• DATASET CONTENT:

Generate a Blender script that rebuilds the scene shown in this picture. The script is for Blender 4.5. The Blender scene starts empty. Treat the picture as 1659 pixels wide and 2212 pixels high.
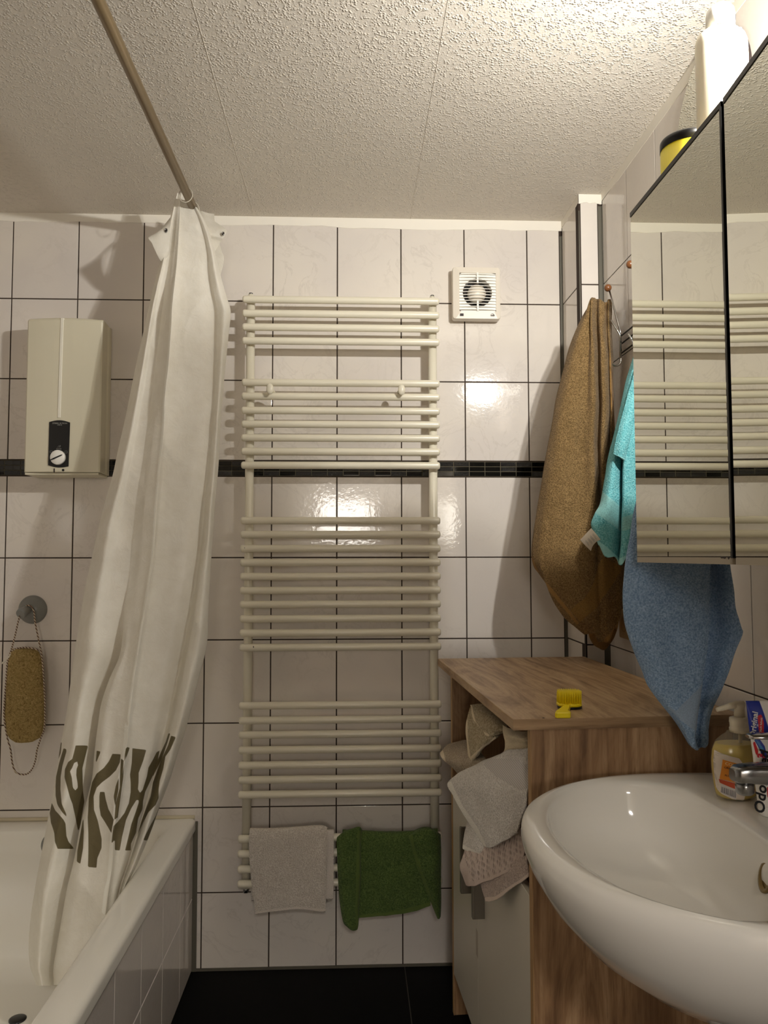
BULB=8.0; EXPO=0.42; WATT=36; LCOL=(1,.975,.915); CONE=168; AIM=(-.50,.80,-.30); PANE=17; HALL=34
import bpy, bmesh, math, random
import numpy as np
from mathutils import Vector, Matrix, noise
random.seed(7)
S=bpy.context.scene
COL=S.collection
PI=math.pi
# ------------------------------------------------------------------ camera model (image taken as 1659 x 2212)
IW,IH=1659.0,2212.0
F,YAW,PITCH,ROLL=1679.98,0.04018,0.05584,-0.00144
H=1.245                                   # lens height above the floor
def _axes():
    cy,sy=math.cos(YAW),math.sin(YAW);cp,sp=math.cos(PITCH),math.sin(PITCH);cr,sr=math.cos(ROLL),math.sin(ROLL)
    f=Vector((sy*cp,cy*cp,sp)); r0=Vector((cy,-sy,0)); u0=r0.cross(f)
    return cr*r0+sr*u0, -sr*r0+cr*u0, f
CR,CU,CF=_axes()
EYE=Vector((0,0,H))
def ray(px,py): return CF+CR*((px-IW/2)/F)-CU*((py-IH/2)/F)
def onY(px,py,Y): d=ray(px,py); return EYE+d*(Y/d.y)
def onX(px,py,X): d=ray(px,py); return EYE+d*(X/d.x)
def onZ(px,py,Z): d=ray(px,py); return EYE+d*((Z-H)/d.z)
def onP(px,py,p,n): d=ray(px,py); n=Vector(n); return EYE+d*((Vector(p)-EYE).dot(n)/d.dot(n))
cam=bpy.data.cameras.new('camera'); camo=bpy.data.objects.new('camera',cam); COL.objects.link(camo)
camo.matrix_world=Matrix(((CR.x,CU.x,-CF.x,EYE.x),(CR.y,CU.y,-CF.y,EYE.y),(CR.z,CU.z,-CF.z,EYE.z),(0,0,0,1)))
cam.sensor_fit='VERTICAL'; cam.sensor_height=36.0; cam.lens=36.0*F/IH; cam.clip_start=0.01
S.camera=camo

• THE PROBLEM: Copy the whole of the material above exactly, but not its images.

• WORKED ANSWER:
Generate a Blender script that rebuilds the scene shown in this picture. The script is for Blender 4.5. The Blender scene starts empty. Treat the picture as 1659 pixels wide and 2212 pixels high.
BULB=8.0; EXPO=0.42; WATT=36; LCOL=(1,.975,.915); CONE=168; AIM=(-.50,.80,-.30); PANE=17; HALL=34
import bpy, bmesh, math, random
import numpy as np
from mathutils import Vector, Matrix, noise
random.seed(7)
S=bpy.context.scene
COL=S.collection
PI=math.pi
# ------------------------------------------------------------------ camera model (image taken as 1659 x 2212)
IW,IH=1659.0,2212.0
F,YAW,PITCH,ROLL=1679.98,0.04018,0.05584,-0.00144
H=1.245                                   # lens height above the floor
def _axes():
    cy,sy=math.cos(YAW),math.sin(YAW);cp,sp=math.cos(PITCH),math.sin(PITCH);cr,sr=math.cos(ROLL),math.sin(ROLL)
    f=Vector((sy*cp,cy*cp,sp)); r0=Vector((cy,-sy,0)); u0=r0.cross(f)
    return cr*r0+sr*u0, -sr*r0+cr*u0, f
CR,CU,CF=_axes()
EYE=Vector((0,0,H))
def ray(px,py): return CF+CR*((px-IW/2)/F)-CU*((py-IH/2)/F)
def onY(px,py,Y): d=ray(px,py); return EYE+d*(Y/d.y)
def onX(px,py,X): d=ray(px,py); return EYE+d*(X/d.x)
def onZ(px,py,Z): d=ray(px,py); return EYE+d*((Z-H)/d.z)
def onP(px,py,p,n): d=ray(px,py); n=Vector(n); return EYE+d*((Vector(p)-EYE).dot(n)/d.dot(n))
cam=bpy.data.cameras.new('camera'); camo=bpy.data.objects.new('camera',cam); COL.objects.link(camo)
camo.matrix_world=Matrix(((CR.x,CU.x,-CF.x,EYE.x),(CR.y,CU.y,-CF.y,EYE.y),(CR.z,CU.z,-CF.z,EYE.z),(0,0,0,1)))
cam.sensor_fit='VERTICAL'; cam.sensor_height=36.0; cam.lens=36.0*F/IH; cam.clip_start=0.01
S.camera=camo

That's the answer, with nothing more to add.